Special Election Preview: Alabama Senate Race

By Gabe Geytsman, Asst. Senior Editor and Election Forecaster

On December 12th, 2017, Alabamians will head to the polls to vote for one of the state’s senator positions in an election initiated by President Donald Trump’s nomination of Alabama senator Jeff Sessions to the position of Attorney General. The Republican nominee, Roy Moore, will square off against Democratic nominee Doug Jones. The state’s heavily Republican partisanship will mark off the terrain as hostile to Jones, but the election has been controversial enough, and Moore shabby enough of a candidate, that anything is possible in this riveting Senate race.

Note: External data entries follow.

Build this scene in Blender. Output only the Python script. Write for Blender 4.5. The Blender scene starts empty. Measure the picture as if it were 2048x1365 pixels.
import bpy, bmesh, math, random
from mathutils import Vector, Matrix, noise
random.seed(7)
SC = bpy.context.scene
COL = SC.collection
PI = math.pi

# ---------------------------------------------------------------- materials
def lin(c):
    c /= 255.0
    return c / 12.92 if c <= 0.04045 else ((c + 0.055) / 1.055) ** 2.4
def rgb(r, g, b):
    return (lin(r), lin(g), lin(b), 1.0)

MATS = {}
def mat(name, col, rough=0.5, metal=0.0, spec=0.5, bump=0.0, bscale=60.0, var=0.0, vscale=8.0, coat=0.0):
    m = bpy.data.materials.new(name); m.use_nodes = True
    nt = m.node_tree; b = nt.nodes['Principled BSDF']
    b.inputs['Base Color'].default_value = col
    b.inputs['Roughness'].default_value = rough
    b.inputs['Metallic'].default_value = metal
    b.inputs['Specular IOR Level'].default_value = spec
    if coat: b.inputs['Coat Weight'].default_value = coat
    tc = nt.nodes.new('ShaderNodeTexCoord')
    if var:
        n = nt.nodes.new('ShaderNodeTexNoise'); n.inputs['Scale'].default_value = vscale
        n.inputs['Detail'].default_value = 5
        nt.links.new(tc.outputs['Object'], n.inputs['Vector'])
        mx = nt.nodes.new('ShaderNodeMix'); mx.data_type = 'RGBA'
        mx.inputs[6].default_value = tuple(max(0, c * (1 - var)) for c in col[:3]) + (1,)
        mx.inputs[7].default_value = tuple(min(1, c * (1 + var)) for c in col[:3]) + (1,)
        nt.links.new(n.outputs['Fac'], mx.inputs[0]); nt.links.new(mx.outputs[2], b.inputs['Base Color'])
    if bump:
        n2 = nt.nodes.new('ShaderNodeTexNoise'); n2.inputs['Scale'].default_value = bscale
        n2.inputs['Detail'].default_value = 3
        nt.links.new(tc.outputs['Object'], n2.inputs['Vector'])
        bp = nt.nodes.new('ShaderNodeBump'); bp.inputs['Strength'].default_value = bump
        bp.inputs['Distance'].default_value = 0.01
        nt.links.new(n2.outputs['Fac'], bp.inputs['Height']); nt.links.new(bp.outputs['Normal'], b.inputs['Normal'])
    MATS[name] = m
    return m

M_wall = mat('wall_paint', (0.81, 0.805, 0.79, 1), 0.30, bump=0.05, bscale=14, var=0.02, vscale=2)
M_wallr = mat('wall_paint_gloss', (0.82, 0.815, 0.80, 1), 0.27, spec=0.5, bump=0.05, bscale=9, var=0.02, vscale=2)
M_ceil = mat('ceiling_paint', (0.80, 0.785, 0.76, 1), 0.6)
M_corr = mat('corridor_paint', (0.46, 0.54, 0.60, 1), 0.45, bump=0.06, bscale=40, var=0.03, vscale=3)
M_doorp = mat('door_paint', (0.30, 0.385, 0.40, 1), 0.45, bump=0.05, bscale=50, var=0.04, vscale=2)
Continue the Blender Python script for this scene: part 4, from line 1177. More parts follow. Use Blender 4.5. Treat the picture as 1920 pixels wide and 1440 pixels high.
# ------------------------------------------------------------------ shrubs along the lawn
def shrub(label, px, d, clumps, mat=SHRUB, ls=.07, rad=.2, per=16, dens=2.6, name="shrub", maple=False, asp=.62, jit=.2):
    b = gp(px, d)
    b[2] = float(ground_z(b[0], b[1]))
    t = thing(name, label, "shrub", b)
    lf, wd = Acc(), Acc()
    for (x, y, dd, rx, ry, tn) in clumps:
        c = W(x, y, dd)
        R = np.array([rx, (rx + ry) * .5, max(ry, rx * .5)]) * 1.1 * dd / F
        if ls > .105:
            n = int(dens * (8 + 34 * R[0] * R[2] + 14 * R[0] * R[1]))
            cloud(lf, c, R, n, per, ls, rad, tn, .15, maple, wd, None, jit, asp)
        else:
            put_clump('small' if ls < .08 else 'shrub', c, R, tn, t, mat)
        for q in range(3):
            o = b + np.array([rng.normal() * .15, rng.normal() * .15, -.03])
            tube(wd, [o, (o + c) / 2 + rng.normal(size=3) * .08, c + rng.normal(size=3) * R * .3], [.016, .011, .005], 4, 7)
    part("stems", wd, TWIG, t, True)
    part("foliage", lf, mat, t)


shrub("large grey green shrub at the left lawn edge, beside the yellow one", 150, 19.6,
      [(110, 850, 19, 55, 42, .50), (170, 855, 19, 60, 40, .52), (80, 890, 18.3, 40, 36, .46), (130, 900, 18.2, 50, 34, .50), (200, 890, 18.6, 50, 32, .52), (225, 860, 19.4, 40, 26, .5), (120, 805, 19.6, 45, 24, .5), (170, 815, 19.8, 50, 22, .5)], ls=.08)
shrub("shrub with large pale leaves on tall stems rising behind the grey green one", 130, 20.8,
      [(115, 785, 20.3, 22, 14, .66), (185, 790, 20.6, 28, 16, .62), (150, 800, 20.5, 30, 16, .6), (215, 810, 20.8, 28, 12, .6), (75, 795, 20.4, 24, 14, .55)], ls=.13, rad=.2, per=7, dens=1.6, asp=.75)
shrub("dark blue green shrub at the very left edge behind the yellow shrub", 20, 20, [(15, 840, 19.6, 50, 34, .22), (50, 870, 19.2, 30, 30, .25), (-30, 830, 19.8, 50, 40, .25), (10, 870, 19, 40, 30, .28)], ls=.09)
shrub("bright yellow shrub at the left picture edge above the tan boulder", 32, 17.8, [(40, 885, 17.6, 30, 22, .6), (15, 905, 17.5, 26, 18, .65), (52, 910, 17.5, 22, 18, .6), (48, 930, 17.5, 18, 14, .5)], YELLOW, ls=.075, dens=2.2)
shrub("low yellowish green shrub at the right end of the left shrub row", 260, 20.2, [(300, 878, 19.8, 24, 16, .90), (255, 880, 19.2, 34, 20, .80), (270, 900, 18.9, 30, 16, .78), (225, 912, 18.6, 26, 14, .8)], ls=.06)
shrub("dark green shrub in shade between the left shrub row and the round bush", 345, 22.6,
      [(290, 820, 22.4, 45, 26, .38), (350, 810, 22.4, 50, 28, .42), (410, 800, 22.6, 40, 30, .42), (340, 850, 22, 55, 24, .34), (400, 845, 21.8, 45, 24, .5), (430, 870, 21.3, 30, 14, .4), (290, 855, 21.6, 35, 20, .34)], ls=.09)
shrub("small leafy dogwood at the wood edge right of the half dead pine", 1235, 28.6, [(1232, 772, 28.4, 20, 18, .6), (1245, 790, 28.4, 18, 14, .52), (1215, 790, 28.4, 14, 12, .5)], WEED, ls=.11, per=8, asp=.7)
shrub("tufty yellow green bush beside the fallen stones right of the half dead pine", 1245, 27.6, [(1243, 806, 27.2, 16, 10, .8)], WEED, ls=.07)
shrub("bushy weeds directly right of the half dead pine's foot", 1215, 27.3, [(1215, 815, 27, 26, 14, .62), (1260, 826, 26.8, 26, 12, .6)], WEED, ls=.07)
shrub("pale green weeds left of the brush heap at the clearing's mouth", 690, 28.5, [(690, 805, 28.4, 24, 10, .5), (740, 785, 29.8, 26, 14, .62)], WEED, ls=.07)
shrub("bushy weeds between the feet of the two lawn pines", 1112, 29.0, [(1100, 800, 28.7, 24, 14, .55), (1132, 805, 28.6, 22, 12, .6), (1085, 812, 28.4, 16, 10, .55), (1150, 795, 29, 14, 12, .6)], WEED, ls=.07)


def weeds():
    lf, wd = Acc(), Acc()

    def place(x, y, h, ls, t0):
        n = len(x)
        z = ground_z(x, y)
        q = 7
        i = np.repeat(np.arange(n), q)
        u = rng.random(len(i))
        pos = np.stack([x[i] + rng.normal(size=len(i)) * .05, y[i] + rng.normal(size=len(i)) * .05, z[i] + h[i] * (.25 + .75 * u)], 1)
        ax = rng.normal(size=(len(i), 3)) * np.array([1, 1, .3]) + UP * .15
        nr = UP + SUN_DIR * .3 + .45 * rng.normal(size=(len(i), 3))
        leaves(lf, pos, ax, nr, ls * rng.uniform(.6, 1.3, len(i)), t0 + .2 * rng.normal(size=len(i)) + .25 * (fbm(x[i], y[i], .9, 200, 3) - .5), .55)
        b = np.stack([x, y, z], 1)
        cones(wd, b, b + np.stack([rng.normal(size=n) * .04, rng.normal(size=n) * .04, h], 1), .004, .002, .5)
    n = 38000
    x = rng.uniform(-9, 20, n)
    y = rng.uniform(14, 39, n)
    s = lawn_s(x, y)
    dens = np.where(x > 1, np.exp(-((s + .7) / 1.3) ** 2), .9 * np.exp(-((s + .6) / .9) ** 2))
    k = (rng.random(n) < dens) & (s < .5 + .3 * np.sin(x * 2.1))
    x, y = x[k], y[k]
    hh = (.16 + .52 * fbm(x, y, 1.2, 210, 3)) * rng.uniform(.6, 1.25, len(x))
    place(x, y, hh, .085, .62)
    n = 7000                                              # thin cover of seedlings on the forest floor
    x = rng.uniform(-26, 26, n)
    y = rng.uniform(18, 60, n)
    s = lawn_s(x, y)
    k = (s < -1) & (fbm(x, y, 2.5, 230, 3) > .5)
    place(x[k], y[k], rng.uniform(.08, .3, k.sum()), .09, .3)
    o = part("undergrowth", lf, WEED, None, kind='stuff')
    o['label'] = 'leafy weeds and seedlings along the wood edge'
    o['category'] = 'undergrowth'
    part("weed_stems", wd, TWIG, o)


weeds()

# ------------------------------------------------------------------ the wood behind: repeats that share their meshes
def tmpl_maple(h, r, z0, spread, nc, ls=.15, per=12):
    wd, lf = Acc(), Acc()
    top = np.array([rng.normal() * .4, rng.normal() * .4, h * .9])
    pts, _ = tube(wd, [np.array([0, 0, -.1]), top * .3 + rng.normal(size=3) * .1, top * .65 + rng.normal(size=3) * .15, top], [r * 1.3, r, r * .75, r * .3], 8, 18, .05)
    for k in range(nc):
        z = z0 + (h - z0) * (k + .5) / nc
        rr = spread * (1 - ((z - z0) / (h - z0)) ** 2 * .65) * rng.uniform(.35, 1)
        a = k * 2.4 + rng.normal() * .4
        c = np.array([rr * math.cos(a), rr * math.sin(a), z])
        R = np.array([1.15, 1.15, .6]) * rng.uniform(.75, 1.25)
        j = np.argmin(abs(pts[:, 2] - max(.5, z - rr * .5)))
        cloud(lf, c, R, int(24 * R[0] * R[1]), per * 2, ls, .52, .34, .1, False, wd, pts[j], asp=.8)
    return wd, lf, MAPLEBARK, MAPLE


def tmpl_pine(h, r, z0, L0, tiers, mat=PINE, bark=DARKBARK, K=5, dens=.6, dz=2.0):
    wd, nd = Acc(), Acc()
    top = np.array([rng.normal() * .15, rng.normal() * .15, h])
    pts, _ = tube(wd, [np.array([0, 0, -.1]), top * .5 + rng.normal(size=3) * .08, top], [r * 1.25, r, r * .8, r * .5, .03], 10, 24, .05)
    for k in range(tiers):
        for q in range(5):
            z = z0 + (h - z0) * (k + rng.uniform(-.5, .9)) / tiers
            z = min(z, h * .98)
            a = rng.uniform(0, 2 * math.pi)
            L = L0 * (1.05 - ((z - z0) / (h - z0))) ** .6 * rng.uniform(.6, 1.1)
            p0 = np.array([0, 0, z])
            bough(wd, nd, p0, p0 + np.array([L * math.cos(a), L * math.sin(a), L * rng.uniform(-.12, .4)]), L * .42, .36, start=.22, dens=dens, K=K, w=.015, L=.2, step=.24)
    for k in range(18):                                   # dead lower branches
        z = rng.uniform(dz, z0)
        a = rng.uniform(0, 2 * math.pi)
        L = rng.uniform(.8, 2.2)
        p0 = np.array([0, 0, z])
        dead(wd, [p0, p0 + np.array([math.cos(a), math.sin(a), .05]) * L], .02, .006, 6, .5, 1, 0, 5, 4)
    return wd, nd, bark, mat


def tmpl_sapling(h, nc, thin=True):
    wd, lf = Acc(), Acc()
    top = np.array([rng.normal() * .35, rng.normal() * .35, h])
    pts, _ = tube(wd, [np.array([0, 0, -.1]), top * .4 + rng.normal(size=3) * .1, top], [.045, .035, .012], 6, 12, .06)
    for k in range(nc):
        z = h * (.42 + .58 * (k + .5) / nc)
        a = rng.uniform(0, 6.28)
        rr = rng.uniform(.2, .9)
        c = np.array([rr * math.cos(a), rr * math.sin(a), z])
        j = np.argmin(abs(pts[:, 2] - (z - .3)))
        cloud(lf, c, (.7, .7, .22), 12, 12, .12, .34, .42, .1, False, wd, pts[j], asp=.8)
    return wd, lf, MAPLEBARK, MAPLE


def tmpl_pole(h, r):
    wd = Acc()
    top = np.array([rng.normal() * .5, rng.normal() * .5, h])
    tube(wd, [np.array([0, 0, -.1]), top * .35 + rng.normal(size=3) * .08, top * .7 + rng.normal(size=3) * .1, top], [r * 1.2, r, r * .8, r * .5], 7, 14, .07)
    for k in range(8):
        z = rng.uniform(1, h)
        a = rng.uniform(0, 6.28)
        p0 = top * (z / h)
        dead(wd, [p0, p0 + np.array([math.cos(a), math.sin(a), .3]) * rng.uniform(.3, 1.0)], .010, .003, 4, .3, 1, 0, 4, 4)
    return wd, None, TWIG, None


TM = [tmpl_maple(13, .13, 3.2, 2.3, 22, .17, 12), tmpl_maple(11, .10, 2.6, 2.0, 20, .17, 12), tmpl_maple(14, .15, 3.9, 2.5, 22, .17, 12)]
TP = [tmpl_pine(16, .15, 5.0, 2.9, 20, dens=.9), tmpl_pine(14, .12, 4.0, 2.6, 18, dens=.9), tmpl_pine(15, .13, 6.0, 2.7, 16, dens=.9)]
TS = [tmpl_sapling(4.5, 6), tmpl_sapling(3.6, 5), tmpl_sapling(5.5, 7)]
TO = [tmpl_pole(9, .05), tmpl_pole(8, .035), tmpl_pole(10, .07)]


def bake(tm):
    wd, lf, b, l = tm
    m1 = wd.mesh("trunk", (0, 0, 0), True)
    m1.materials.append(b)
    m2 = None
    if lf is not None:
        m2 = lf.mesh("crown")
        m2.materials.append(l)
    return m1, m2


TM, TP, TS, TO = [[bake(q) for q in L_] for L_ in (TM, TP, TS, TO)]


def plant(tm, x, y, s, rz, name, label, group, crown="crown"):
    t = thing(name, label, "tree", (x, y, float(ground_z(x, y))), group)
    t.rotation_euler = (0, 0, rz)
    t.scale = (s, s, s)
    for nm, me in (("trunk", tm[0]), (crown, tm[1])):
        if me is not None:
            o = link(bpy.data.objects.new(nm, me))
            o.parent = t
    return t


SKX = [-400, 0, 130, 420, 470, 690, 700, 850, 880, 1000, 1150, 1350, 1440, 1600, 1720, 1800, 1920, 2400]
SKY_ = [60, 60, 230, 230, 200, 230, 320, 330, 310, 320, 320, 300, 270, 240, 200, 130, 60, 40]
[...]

The most significant factor that turns the tide against a Republican running in a heavily Republican state is the slew of sexual assault allegations against Roy Moore. At least five women have alleged that Roy Moore acted in an improperly sexual way against them while they were in their teens and he in his thirties. Moore has denied all of the allegations, but the fallout included many prominent Republicans to abandon their endorsement of his candidacy and call for his abdication of his position as Republican nominee. However, President Trump accepted Moore’s denials and endorsed him; days later, the Republican National Committee, which had previously cut off funding to Moore’s campaign, restored funding.

The election is complicated by the fact that Trump had previously endorsed Moore’s opponent in the election primary, Luther Strange. Trump claimed that Strange gained massively in polls of the election following his endorsement, though this was not the truth. Trump seemed to be attempting to fill the role of kingmaker, testing out his ability to wield control over the Republican party.

Moore, meanwhile, has a host of unsavory political skeletons in his closet that were abruptly pulled into the spotlight by the inquisitive media. After Moore, as a judge on the Alabama Supreme Court, refused a federal court’s order to remove a statue of the Ten Commandments, he was suspended from the Court in 2003; in 2016, he attempted to block the implementation of gay marriage and was suspended again. His political stances include strong opposition to homosexuality and Islam, drawing harsh criticism from many media sources; however, this position jibes well with the Christian right in Alabama.

Looking to the present, polling leaves great uncertainty about the outcome. Donald Trump’s margin in Alabama was almost 30%, and the state is one of the most Republican in the country; however, polls show minor or major leads for both candidates. There’s simply no way to tell what’s going to happen, but it’s worth, for the sake of making predictions, to conjecture that Roy Moore loses the election, as polls have underestimated the margins of Democrats in the November elections.